Still bearing that signature high-pitched voice of exasperation, Seinfeld strikes a high laugh-per-minute quotient from the get-go as he strides onto the stage at the Beacon Theatre in New York City.
Sticking to his guns as a whistle-clean comedian – he will describe a profanity, but not utter one – Seinfeld tears through a ripper, tone-setting opening rant about the very act of coming out to see his show. It kills.
With a deep love of wordplay that often sounds like comic poetry, he then lets loose over his bewilderment at digital life, of people feeling they’re nobody without their phones. His gift for physical comedy comes forth as he illustrates the anxiety of people whose phone battery is running out.
But Seinfeld reserves his most acidic sprays for texting culture, his comic alchemy hitting several highs as he exposes the vacuity of so much present-day communication.

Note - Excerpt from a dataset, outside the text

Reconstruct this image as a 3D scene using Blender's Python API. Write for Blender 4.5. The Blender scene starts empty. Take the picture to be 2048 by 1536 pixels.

It’s one topic that gets him really angry.
Not that he is, really. At 65, with a 19-year marriage and three kids on the clock, Seinfeld feels it’s his favourite decade, chiefly because of the license seniors have to not feign interest in anything.
Though his observations about the demands of married life and of female behaviour sound a tad formulaic, Seinfeld proves here what he’s always believed about the stand-up being the purest form of comedy, of maintaining an essential equality with his fans, obvious differences notwithstanding.
To wit, in one remarkable bit Seinfeld negates his fame, wealth and celebrity in one fell swoop by celebrating the universal joy of eating a sub-standard hot dog. It sucks, he declares, but it’s great.